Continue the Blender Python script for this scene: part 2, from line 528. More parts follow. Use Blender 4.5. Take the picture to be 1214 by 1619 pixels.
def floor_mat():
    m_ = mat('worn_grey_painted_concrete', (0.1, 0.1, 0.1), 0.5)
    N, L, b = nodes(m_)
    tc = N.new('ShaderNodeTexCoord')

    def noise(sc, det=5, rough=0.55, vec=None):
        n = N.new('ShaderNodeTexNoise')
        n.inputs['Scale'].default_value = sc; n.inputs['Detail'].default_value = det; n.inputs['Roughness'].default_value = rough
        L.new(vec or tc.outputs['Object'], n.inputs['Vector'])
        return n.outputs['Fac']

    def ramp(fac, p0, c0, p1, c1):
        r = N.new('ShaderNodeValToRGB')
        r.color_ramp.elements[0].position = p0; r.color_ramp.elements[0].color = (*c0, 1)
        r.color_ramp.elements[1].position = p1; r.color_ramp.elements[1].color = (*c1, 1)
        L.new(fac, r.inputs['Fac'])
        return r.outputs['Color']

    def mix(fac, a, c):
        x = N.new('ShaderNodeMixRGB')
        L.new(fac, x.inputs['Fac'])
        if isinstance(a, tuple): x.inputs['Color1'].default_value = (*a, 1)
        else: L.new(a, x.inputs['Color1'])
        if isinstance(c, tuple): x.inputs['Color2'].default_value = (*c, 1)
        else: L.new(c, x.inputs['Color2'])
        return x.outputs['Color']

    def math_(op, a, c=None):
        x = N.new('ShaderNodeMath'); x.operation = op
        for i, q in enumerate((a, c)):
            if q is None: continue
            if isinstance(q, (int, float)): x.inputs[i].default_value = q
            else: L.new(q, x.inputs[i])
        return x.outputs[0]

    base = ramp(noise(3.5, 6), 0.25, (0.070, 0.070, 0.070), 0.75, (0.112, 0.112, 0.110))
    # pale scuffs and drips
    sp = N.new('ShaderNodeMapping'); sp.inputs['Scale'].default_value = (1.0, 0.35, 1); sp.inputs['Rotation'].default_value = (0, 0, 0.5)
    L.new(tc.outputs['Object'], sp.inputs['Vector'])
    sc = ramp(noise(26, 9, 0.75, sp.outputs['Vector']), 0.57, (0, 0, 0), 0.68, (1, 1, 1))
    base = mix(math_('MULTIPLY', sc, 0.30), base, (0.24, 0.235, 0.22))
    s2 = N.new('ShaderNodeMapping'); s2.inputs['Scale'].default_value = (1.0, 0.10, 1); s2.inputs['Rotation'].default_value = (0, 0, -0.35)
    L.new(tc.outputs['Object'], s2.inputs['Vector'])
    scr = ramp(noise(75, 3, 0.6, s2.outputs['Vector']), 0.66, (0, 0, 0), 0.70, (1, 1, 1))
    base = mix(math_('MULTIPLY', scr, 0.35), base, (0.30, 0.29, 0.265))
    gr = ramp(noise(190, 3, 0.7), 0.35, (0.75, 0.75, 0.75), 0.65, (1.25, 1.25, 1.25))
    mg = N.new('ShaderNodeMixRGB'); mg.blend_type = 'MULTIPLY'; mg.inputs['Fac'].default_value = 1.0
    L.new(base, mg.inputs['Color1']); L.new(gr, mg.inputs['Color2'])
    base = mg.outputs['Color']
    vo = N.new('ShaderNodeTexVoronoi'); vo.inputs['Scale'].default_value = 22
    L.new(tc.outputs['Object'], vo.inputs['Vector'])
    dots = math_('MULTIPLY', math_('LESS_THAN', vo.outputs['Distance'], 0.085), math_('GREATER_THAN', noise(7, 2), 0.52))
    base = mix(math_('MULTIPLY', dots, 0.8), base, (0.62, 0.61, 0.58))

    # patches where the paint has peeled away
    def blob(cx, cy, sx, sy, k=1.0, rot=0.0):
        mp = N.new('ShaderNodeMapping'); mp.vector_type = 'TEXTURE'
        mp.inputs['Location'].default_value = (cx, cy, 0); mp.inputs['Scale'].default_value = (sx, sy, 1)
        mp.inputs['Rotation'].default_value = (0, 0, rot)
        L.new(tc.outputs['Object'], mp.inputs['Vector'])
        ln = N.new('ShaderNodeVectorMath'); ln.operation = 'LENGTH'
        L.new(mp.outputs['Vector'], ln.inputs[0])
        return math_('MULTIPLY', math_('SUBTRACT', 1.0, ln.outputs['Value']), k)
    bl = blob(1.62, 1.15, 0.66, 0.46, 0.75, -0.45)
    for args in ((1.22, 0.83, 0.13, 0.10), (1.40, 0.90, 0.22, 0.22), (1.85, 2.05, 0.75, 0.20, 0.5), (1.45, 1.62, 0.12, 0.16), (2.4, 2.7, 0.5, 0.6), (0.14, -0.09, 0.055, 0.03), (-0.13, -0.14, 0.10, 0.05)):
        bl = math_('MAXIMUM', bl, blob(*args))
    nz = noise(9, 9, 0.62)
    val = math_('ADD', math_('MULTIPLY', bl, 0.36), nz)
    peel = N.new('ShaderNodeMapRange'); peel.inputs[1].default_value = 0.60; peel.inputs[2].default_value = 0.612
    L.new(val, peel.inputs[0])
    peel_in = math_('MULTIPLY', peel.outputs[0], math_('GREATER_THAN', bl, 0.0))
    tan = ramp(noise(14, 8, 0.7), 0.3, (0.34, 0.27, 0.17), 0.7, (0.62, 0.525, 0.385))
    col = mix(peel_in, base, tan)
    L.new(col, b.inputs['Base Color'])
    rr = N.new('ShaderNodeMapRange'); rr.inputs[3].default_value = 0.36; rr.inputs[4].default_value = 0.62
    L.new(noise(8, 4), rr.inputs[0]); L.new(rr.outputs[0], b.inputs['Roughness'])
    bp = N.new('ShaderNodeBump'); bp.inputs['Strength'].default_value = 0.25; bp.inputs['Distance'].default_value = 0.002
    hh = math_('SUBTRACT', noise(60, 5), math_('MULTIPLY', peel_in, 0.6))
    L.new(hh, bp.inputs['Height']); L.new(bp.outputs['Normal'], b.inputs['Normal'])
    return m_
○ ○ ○
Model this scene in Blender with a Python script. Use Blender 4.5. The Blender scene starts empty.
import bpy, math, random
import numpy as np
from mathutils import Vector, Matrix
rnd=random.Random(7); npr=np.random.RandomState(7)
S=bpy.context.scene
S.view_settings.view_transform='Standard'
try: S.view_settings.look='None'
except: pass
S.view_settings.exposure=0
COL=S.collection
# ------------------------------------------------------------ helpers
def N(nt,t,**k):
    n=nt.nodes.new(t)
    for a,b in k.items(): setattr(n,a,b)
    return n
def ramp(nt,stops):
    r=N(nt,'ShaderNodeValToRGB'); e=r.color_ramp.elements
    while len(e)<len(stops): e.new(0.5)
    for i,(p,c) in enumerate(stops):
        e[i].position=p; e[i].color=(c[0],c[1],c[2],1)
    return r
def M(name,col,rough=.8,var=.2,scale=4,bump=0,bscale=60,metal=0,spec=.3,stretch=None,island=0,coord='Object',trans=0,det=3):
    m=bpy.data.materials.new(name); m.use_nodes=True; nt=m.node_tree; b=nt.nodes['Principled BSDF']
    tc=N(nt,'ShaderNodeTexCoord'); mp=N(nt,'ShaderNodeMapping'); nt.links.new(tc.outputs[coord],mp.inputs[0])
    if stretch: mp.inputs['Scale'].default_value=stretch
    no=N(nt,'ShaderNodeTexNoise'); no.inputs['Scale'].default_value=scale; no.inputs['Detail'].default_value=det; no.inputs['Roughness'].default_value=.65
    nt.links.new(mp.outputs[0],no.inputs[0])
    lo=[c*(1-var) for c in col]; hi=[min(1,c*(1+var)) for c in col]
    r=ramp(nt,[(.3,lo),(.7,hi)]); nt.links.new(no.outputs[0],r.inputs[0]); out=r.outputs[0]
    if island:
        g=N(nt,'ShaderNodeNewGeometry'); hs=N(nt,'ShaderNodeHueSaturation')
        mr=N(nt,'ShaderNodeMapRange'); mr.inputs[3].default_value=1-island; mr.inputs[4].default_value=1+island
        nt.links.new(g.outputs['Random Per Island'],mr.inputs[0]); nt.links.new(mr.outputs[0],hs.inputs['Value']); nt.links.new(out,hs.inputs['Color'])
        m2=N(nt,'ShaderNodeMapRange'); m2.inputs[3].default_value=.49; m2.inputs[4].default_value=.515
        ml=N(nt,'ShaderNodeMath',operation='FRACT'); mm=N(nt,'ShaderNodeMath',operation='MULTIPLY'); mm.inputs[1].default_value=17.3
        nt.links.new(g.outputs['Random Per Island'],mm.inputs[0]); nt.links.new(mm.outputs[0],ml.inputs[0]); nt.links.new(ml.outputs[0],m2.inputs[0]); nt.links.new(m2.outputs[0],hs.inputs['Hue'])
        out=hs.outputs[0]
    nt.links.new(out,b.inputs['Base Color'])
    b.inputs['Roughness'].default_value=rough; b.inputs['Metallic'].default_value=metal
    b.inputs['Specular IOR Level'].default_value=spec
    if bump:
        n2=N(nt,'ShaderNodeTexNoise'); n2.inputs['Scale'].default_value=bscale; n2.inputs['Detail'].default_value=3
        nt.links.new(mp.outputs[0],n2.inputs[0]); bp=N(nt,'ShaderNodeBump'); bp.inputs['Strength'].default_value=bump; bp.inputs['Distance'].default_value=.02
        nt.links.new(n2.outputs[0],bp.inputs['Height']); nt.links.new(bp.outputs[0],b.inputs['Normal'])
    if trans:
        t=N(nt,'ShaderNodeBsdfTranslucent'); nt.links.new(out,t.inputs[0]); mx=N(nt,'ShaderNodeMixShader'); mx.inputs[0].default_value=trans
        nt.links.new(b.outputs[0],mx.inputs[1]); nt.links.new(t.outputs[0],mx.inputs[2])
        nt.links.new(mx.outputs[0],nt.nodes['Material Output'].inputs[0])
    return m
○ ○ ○
▶ TASK DIRECTIONS:
Give back, word for word, each line from the one containing "Continue the Blender" down to the one containing "return r.outputs['Color']", including those two lines.

▶ RESULT:
Continue the Blender Python script for this scene: part 2, from line 528. More parts follow. Use Blender 4.5. Take the picture to be 1214 by 1619 pixels.
def floor_mat():
    m_ = mat('worn_grey_painted_concrete', (0.1, 0.1, 0.1), 0.5)
    N, L, b = nodes(m_)
    tc = N.new('ShaderNodeTexCoord')

    def noise(sc, det=5, rough=0.55, vec=None):
        n = N.new('ShaderNodeTexNoise')
        n.inputs['Scale'].default_value = sc; n.inputs['Detail'].default_value = det; n.inputs['Roughness'].default_value = rough
        L.new(vec or tc.outputs['Object'], n.inputs['Vector'])
        return n.outputs['Fac']

    def ramp(fac, p0, c0, p1, c1):
        r = N.new('ShaderNodeValToRGB')
        r.color_ramp.elements[0].position = p0; r.color_ramp.elements[0].color = (*c0, 1)
        r.color_ramp.elements[1].position = p1; r.color_ramp.elements[1].color = (*c1, 1)
        L.new(fac, r.inputs['Fac'])
        return r.outputs['Color']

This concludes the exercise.